## THE REQUEST
Note each line where "bscale" appears, and copy it.

## DATA BLOCK
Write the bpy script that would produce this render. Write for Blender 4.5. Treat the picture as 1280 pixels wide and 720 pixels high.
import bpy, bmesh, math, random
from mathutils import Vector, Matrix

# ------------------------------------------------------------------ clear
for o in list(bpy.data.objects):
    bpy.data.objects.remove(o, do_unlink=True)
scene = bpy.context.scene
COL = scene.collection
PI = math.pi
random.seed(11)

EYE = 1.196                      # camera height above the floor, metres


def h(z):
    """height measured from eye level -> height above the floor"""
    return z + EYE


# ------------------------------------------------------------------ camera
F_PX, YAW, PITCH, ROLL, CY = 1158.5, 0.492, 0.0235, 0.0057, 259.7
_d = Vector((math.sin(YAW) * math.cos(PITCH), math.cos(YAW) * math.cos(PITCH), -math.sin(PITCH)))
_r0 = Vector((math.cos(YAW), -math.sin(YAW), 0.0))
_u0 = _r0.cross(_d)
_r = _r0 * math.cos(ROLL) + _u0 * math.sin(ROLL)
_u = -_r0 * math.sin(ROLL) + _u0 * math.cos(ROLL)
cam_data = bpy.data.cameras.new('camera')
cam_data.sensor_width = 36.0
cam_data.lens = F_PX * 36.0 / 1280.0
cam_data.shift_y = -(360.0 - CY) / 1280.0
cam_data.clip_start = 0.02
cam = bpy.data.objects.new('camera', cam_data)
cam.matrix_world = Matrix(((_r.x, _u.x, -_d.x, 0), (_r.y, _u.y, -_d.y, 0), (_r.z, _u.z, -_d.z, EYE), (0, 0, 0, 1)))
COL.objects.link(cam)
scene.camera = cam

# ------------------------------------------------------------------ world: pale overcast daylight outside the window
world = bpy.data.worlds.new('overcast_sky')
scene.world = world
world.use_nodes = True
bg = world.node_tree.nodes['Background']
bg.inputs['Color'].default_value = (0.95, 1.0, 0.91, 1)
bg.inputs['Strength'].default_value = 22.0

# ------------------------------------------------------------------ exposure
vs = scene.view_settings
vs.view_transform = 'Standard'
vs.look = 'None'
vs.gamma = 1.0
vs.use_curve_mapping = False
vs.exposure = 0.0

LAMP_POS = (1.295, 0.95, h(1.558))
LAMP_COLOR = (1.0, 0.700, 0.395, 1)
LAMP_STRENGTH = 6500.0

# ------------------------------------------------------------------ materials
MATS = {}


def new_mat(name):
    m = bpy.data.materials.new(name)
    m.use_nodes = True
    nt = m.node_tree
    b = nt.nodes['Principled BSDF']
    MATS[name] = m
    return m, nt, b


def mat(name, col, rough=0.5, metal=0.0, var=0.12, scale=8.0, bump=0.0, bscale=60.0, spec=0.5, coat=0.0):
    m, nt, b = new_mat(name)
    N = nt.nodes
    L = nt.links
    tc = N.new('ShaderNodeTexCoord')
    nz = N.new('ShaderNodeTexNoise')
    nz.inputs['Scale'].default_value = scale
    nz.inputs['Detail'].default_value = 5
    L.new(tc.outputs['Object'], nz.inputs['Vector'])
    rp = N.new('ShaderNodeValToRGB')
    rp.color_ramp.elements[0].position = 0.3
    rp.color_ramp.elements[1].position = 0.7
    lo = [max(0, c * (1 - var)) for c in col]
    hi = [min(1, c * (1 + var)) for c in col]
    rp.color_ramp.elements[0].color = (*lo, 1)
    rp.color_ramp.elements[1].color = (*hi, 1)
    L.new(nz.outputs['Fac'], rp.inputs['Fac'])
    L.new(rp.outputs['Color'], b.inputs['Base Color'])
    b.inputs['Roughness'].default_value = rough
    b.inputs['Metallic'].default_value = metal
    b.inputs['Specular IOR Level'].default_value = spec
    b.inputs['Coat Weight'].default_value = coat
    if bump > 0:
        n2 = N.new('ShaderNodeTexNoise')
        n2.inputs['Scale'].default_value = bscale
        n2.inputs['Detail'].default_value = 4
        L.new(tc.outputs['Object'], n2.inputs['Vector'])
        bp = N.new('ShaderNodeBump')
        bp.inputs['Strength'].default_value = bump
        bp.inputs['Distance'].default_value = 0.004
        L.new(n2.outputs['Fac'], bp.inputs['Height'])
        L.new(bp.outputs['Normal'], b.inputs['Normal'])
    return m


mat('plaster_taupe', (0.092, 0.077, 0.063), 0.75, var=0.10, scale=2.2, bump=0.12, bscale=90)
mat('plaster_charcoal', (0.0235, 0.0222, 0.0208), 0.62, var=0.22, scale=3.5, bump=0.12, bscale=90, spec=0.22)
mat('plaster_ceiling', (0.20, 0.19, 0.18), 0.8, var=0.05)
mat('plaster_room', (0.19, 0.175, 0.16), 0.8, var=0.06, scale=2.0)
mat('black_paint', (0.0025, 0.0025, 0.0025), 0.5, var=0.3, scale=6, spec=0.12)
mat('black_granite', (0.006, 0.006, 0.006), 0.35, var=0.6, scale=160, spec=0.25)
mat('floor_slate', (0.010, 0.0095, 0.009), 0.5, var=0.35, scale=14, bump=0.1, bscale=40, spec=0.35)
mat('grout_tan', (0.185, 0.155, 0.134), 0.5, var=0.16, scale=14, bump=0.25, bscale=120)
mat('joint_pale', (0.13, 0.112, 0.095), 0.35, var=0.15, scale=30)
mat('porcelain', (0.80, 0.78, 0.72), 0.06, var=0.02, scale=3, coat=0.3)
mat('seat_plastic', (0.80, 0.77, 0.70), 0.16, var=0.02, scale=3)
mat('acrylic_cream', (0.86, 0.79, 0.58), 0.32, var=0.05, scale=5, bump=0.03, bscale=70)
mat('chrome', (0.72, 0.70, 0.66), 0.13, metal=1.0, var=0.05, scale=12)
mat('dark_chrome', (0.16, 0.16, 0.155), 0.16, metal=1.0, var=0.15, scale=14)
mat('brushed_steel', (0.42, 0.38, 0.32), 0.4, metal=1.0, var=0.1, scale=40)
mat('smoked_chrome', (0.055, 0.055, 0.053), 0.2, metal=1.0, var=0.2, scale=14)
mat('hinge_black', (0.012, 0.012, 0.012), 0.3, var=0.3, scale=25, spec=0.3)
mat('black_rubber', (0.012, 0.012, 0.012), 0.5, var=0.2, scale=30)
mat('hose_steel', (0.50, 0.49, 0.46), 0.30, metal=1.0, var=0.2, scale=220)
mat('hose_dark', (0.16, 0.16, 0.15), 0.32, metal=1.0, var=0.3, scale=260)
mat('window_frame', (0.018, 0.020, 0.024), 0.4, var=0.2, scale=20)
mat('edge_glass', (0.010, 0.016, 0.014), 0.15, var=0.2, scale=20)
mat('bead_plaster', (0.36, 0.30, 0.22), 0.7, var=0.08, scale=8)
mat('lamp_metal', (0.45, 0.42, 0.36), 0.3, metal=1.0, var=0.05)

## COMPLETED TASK
def mat(name, col, rough=0.5, metal=0.0, var=0.12, scale=8.0, bump=0.0, bscale=60.0, spec=0.5, coat=0.0):
        n2.inputs['Scale'].default_value = bscale
mat('plaster_taupe', (0.092, 0.077, 0.063), 0.75, var=0.10, scale=2.2, bump=0.12, bscale=90)
mat('plaster_charcoal', (0.0235, 0.0222, 0.0208), 0.62, var=0.22, scale=3.5, bump=0.12, bscale=90, spec=0.22)
mat('floor_slate', (0.010, 0.0095, 0.009), 0.5, var=0.35, scale=14, bump=0.1, bscale=40, spec=0.35)
mat('grout_tan', (0.185, 0.155, 0.134), 0.5, var=0.16, scale=14, bump=0.25, bscale=120)
mat('acrylic_cream', (0.86, 0.79, 0.58), 0.32, var=0.05, scale=5, bump=0.03, bscale=70)